> [Instruction] The lines to be extracted run from the start of the listing through the line containing "COL = sc.collection"; copy them exactly and nothing else.

• • •

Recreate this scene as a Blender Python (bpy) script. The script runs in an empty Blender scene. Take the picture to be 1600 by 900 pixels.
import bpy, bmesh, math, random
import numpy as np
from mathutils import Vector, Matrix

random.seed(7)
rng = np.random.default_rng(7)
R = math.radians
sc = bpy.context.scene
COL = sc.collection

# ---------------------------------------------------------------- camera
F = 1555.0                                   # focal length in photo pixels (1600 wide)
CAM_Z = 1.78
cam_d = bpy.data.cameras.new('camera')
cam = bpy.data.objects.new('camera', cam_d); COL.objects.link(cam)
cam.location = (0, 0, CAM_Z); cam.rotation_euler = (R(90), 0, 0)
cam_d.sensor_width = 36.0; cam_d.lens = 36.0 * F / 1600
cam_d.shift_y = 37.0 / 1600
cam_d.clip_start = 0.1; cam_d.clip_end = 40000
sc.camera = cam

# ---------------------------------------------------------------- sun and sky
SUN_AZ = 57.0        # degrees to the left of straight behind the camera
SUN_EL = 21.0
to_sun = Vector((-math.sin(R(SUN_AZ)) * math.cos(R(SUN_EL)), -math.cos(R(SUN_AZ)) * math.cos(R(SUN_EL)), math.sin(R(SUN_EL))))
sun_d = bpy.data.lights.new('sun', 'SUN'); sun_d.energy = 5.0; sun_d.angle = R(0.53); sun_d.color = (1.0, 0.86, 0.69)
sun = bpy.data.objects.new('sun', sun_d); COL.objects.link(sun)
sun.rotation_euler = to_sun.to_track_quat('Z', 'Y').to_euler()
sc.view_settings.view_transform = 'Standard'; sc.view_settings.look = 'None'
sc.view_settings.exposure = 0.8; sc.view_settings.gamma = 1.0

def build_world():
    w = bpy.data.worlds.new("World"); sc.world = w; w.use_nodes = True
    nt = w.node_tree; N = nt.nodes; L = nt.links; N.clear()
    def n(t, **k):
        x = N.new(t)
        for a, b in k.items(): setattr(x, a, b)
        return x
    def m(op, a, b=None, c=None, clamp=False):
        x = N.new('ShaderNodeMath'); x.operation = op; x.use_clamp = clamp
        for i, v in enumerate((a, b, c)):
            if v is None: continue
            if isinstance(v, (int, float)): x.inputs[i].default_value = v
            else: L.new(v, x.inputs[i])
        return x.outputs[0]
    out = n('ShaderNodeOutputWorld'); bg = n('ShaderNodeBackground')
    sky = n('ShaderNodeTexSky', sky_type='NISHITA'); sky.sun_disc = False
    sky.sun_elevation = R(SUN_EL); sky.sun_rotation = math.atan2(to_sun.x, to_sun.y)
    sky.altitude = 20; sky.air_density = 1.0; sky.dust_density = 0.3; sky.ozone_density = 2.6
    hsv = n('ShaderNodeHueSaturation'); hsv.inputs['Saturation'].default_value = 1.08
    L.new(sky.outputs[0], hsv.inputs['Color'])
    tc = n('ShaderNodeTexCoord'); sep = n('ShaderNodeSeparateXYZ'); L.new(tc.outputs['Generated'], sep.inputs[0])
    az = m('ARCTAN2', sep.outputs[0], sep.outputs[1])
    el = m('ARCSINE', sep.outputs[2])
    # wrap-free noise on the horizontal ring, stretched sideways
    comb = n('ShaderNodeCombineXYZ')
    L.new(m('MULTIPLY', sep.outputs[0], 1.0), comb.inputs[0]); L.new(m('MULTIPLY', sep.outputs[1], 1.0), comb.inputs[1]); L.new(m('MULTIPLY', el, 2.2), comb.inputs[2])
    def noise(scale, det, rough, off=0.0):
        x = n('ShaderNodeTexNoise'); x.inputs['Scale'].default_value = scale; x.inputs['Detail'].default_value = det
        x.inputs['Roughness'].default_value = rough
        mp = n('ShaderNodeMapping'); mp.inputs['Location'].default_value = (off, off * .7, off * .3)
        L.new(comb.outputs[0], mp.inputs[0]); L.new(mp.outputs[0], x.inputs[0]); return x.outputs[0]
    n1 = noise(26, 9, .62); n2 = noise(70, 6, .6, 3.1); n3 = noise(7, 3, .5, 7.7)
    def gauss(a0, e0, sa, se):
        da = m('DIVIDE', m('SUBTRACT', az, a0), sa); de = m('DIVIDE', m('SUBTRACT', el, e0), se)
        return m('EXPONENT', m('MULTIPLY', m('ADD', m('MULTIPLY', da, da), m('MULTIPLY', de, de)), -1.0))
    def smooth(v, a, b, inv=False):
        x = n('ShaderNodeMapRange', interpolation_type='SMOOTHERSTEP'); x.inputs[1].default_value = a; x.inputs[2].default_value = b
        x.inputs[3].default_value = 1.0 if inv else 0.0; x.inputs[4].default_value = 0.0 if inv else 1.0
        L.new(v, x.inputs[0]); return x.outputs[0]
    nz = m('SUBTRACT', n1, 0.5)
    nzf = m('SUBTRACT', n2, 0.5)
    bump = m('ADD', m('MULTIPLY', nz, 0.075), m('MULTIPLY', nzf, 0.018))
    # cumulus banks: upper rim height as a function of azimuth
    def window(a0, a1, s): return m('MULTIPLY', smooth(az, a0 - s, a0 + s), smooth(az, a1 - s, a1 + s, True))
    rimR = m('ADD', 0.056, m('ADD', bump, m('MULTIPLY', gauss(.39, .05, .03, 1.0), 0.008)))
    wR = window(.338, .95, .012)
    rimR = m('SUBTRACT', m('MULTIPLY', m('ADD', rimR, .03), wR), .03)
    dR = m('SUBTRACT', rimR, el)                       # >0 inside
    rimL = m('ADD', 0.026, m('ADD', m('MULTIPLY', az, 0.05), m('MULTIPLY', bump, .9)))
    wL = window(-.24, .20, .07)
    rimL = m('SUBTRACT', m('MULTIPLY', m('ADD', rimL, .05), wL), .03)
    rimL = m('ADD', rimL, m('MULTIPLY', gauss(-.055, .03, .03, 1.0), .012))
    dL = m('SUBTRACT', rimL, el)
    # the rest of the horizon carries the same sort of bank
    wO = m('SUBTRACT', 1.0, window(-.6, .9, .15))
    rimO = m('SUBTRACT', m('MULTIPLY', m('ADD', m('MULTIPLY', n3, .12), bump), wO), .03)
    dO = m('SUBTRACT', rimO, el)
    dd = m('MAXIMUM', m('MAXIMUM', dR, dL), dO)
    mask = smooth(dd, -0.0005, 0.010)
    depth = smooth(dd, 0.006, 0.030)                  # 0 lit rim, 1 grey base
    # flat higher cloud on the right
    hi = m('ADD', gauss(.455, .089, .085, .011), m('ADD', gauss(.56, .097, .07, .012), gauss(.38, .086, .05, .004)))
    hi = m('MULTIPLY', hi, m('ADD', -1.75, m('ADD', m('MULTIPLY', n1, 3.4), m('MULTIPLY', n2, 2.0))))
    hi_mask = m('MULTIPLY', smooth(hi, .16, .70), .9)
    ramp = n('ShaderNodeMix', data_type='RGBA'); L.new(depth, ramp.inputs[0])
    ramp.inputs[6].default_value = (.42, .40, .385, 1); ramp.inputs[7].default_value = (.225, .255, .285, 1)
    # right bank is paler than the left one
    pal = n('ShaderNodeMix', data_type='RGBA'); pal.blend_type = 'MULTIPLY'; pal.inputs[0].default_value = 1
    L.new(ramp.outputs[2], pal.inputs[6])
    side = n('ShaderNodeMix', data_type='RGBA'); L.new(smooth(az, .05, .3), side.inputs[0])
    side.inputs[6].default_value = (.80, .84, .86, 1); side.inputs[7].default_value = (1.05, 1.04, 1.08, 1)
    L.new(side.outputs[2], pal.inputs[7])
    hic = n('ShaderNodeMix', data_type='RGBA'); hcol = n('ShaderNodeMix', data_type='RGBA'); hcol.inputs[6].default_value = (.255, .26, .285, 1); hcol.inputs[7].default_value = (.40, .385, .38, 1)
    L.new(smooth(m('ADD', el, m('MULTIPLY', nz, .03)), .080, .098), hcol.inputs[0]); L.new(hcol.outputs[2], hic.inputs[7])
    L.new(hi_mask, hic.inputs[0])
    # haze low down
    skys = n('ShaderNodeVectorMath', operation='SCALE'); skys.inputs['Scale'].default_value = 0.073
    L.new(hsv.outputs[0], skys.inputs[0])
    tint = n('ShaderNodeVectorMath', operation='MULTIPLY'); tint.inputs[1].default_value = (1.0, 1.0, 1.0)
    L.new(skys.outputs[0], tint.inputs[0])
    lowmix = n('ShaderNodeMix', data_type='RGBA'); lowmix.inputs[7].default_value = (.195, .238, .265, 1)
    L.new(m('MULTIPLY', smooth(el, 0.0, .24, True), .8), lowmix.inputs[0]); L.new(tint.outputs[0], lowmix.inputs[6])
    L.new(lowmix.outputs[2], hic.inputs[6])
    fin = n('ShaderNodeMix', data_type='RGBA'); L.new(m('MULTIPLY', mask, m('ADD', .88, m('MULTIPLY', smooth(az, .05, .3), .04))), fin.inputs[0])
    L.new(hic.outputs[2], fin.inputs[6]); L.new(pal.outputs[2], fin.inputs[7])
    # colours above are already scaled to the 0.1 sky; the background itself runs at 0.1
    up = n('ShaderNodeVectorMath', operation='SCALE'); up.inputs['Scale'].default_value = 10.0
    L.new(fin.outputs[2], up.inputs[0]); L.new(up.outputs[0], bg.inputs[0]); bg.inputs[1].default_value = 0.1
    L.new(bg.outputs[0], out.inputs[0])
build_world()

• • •

> [Completed task]
Recreate this scene as a Blender Python (bpy) script. The script runs in an empty Blender scene. Take the picture to be 1600 by 900 pixels.
import bpy, bmesh, math, random
import numpy as np
from mathutils import Vector, Matrix

random.seed(7)
rng = np.random.default_rng(7)
R = math.radians
sc = bpy.context.scene
COL = sc.collection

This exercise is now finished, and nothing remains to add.